Detecting installed fonts in a browser window [was Re: Traditional Chinese & Simplified Chinese]

From: Roozbeh Pournader (roozbeh@sina.sharif.ac.ir)
Date: Tue Jul 11 2000 - 16:07:07 EDT


On Tue, 11 Jul 2000 addison@inter-locale.com wrote:

> Your page can also try to guess the names of installed fonts, [...]

Does any method exist to find out if a font is installed on a broswer?
Even methods that work on a single version of a single browser may be
helpful.

The reason that I need that may seem interesting to some Unicoders here:

Due to a bug in Arabic-enabled fonts distributed with IE 5, Tahoma, Arabic
Traditional, Courier New, etc., the medial form of
U+06CC (ARABIC LETTER FARSI YEH) gets rendered exactly like the isolated
form. I completed a bug report on the Microsoft web page more than one
year ago, but even in the lately released version, IE 5.01 with SP1,
it's not fixed yet. The bug is only a forgotten field in the GPOS table of
the fonts, which I managed to correct using the TrueType tools
available at Microsoft's typography page.

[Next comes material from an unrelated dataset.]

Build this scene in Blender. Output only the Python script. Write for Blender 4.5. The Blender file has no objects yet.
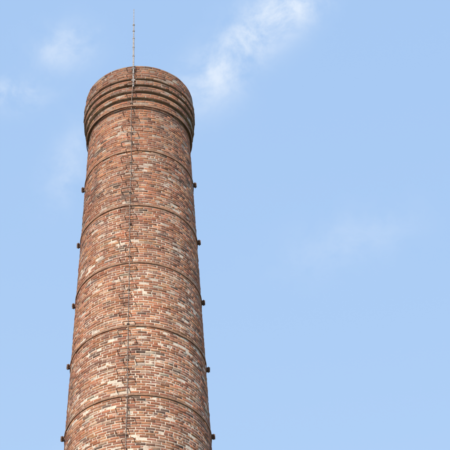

That has created a major problem for Persian developers trying to maintain
a web page. They should check the page for any case of medial form of
ARABIC LETTER FARSI YEH, and replace it with ARABIC LETTER YEH, because
they look like each other in the medial form. But that also creates
a problem when the users uses a local search on the document.

We want to release a tool for fixing the bug in those fonts, which creates
another font from the original one. We want to check for the existance of
new fonts, so we can serve the correct character if the font is installed.